Scene modeling code data:
========================
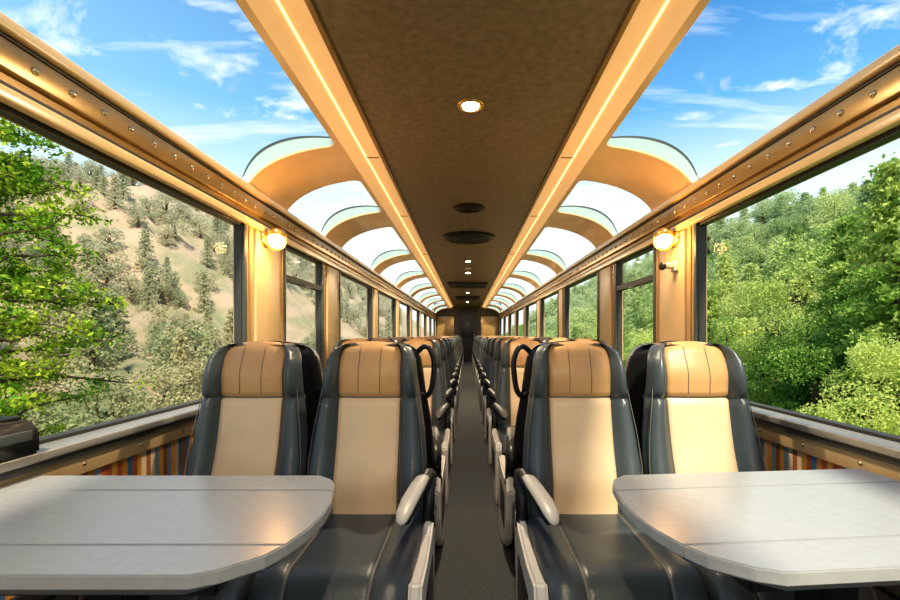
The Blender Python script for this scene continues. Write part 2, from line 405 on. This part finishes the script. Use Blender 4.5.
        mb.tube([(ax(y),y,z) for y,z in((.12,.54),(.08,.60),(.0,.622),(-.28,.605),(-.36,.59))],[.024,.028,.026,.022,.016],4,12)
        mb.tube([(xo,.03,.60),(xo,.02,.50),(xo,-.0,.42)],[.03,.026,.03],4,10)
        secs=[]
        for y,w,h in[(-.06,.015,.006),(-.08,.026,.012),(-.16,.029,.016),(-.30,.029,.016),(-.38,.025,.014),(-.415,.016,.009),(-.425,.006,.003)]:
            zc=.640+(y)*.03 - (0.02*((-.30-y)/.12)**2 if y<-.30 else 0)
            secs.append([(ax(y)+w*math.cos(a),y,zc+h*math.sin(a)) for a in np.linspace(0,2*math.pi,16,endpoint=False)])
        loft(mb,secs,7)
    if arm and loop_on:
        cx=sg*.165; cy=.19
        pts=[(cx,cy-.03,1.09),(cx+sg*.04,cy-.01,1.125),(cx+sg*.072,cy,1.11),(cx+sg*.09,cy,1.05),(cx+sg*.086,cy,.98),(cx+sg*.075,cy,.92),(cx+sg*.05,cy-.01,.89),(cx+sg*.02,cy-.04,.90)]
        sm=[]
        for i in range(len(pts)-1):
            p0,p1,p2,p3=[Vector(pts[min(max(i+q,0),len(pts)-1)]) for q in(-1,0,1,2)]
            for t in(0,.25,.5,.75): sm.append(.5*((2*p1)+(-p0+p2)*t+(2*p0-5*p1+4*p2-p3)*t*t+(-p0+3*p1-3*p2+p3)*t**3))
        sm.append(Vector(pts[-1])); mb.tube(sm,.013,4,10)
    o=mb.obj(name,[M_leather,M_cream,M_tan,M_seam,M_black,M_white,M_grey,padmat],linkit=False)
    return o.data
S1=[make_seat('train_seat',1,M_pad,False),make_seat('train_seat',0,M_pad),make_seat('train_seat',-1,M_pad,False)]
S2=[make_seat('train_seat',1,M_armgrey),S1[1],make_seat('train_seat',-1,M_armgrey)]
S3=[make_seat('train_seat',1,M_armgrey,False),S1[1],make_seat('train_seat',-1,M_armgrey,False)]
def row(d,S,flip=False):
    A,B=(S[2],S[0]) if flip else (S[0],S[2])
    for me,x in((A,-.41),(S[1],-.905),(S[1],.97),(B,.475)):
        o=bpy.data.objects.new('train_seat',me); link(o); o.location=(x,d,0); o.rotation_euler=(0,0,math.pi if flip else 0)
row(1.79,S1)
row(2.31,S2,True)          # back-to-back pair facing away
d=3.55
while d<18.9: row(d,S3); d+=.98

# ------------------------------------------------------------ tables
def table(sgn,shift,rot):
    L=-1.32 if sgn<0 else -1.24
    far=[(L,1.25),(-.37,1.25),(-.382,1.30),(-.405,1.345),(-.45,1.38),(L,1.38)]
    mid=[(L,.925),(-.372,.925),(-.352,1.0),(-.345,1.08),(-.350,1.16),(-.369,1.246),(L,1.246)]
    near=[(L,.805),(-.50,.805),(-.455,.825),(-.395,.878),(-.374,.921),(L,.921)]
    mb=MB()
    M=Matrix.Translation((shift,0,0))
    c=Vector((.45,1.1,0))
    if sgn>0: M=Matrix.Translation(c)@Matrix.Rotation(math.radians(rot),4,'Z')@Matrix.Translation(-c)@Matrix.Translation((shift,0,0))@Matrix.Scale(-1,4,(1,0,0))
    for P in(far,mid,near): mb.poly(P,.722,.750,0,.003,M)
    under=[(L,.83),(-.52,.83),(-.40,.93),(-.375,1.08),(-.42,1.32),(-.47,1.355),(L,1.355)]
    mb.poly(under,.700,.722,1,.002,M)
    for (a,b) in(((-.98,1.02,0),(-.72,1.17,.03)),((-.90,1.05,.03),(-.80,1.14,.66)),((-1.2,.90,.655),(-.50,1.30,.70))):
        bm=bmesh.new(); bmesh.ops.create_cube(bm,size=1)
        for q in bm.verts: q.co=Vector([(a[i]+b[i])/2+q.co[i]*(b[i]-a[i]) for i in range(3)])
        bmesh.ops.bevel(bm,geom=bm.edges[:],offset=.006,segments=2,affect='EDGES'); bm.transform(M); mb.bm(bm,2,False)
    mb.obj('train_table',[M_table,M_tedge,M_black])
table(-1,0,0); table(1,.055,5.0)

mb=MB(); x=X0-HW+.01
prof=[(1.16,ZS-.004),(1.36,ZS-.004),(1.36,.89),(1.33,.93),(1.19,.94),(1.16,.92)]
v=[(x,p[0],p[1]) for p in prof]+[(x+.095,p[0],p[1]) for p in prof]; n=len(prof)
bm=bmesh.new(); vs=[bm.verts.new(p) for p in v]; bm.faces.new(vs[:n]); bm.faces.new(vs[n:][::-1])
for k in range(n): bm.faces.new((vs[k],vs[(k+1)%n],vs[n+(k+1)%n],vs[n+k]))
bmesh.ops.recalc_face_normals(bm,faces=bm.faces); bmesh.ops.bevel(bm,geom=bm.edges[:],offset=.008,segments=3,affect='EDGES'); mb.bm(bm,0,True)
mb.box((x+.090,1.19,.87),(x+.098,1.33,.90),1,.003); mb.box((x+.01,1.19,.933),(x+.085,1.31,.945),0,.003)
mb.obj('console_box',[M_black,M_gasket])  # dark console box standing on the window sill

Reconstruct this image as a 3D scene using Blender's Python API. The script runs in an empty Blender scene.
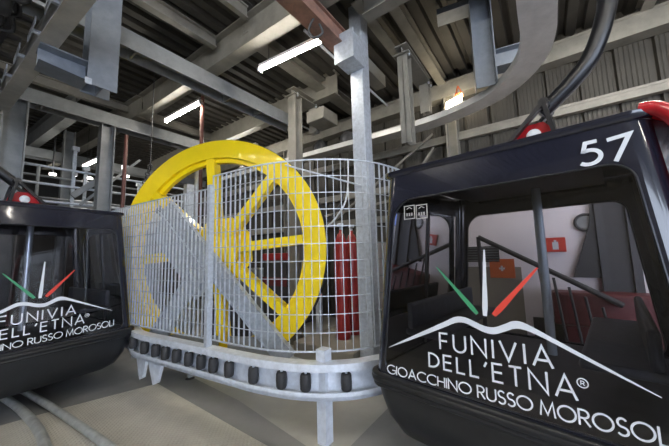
========================
Restate the data above exactly, stripping out each image.

→ **Result of this task**
The Blender Python script for this scene continues. Write part 2, from line 405 on. This part finishes the script. Use Blender 4.5.
        mb.tube([(ax(y),y,z) for y,z in((.12,.54),(.08,.60),(.0,.622),(-.28,.605),(-.36,.59))],[.024,.028,.026,.022,.016],4,12)
        mb.tube([(xo,.03,.60),(xo,.02,.50),(xo,-.0,.42)],[.03,.026,.03],4,10)
        secs=[]
        for y,w,h in[(-.06,.015,.006),(-.08,.026,.012),(-.16,.029,.016),(-.30,.029,.016),(-.38,.025,.014),(-.415,.016,.009),(-.425,.006,.003)]:
            zc=.640+(y)*.03 - (0.02*((-.30-y)/.12)**2 if y<-.30 else 0)
            secs.append([(ax(y)+w*math.cos(a),y,zc+h*math.sin(a)) for a in np.linspace(0,2*math.pi,16,endpoint=False)])
        loft(mb,secs,7)
    if arm and loop_on:
        cx=sg*.165; cy=.19
        pts=[(cx,cy-.03,1.09),(cx+sg*.04,cy-.01,1.125),(cx+sg*.072,cy,1.11),(cx+sg*.09,cy,1.05),(cx+sg*.086,cy,.98),(cx+sg*.075,cy,.92),(cx+sg*.05,cy-.01,.89),(cx+sg*.02,cy-.04,.90)]
        sm=[]
        for i in range(len(pts)-1):
            p0,p1,p2,p3=[Vector(pts[min(max(i+q,0),len(pts)-1)]) for q in(-1,0,1,2)]
            for t in(0,.25,.5,.75): sm.append(.5*((2*p1)+(-p0+p2)*t+(2*p0-5*p1+4*p2-p3)*t*t+(-p0+3*p1-3*p2+p3)*t**3))
        sm.append(Vector(pts[-1])); mb.tube(sm,.013,4,10)
    o=mb.obj(name,[M_leather,M_cream,M_tan,M_seam,M_black,M_white,M_grey,padmat],linkit=False)
    return o.data
S1=[make_seat('train_seat',1,M_pad,False),make_seat('train_seat',0,M_pad),make_seat('train_seat',-1,M_pad,False)]
S2=[make_seat('train_seat',1,M_armgrey),S1[1],make_seat('train_seat',-1,M_armgrey)]
S3=[make_seat('train_seat',1,M_armgrey,False),S1[1],make_seat('train_seat',-1,M_armgrey,False)]
def row(d,S,flip=False):
    A,B=(S[2],S[0]) if flip else (S[0],S[2])
    for me,x in((A,-.41),(S[1],-.905),(S[1],.97),(B,.475)):
        o=bpy.data.objects.new('train_seat',me); link(o); o.location=(x,d,0); o.rotation_euler=(0,0,math.pi if flip else 0)
row(1.79,S1)
row(2.31,S2,True)          # back-to-back pair facing away
d=3.55
while d<18.9: row(d,S3); d+=.98

# ------------------------------------------------------------ tables
def table(sgn,shift,rot):
    L=-1.32 if sgn<0 else -1.24
    far=[(L,1.25),(-.37,1.25),(-.382,1.30),(-.405,1.345),(-.45,1.38),(L,1.38)]
    mid=[(L,.925),(-.372,.925),(-.352,1.0),(-.345,1.08),(-.350,1.16),(-.369,1.246),(L,1.246)]
    near=[(L,.805),(-.50,.805),(-.455,.825),(-.395,.878),(-.374,.921),(L,.921)]
    mb=MB()
    M=Matrix.Translation((shift,0,0))
    c=Vector((.45,1.1,0))
    if sgn>0: M=Matrix.Translation(c)@Matrix.Rotation(math.radians(rot),4,'Z')@Matrix.Translation(-c)@Matrix.Translation((shift,0,0))@Matrix.Scale(-1,4,(1,0,0))
    for P in(far,mid,near): mb.poly(P,.722,.750,0,.003,M)
    under=[(L,.83),(-.52,.83),(-.40,.93),(-.375,1.08),(-.42,1.32),(-.47,1.355),(L,1.355)]
    mb.poly(under,.700,.722,1,.002,M)
    for (a,b) in(((-.98,1.02,0),(-.72,1.17,.03)),((-.90,1.05,.03),(-.80,1.14,.66)),((-1.2,.90,.655),(-.50,1.30,.70))):
        bm=bmesh.new(); bmesh.ops.create_cube(bm,size=1)
        for q in bm.verts: q.co=Vector([(a[i]+b[i])/2+q.co[i]*(b[i]-a[i]) for i in range(3)])
        bmesh.ops.bevel(bm,geom=bm.edges[:],offset=.006,segments=2,affect='EDGES'); bm.transform(M); mb.bm(bm,2,False)
    mb.obj('train_table',[M_table,M_tedge,M_black])
table(-1,0,0); table(1,.055,5.0)

mb=MB(); x=X0-HW+.01
prof=[(1.16,ZS-.004),(1.36,ZS-.004),(1.36,.89),(1.33,.93),(1.19,.94),(1.16,.92)]
v=[(x,p[0],p[1]) for p in prof]+[(x+.095,p[0],p[1]) for p in prof]; n=len(prof)
bm=bmesh.new(); vs=[bm.verts.new(p) for p in v]; bm.faces.new(vs[:n]); bm.faces.new(vs[n:][::-1])
for k in range(n): bm.faces.new((vs[k],vs[(k+1)%n],vs[n+(k+1)%n],vs[n+k]))
bmesh.ops.recalc_face_normals(bm,faces=bm.faces); bmesh.ops.bevel(bm,geom=bm.edges[:],offset=.008,segments=3,affect='EDGES'); mb.bm(bm,0,True)
mb.box((x+.090,1.19,.87),(x+.098,1.33,.90),1,.003); mb.box((x+.01,1.19,.933),(x+.085,1.31,.945),0,.003)
mb.obj('console_box',[M_black,M_gasket])  # dark console box standing on the window sill

Reconstruct this image as a 3D scene using Blender's Python API. The script runs in an empty Blender scene.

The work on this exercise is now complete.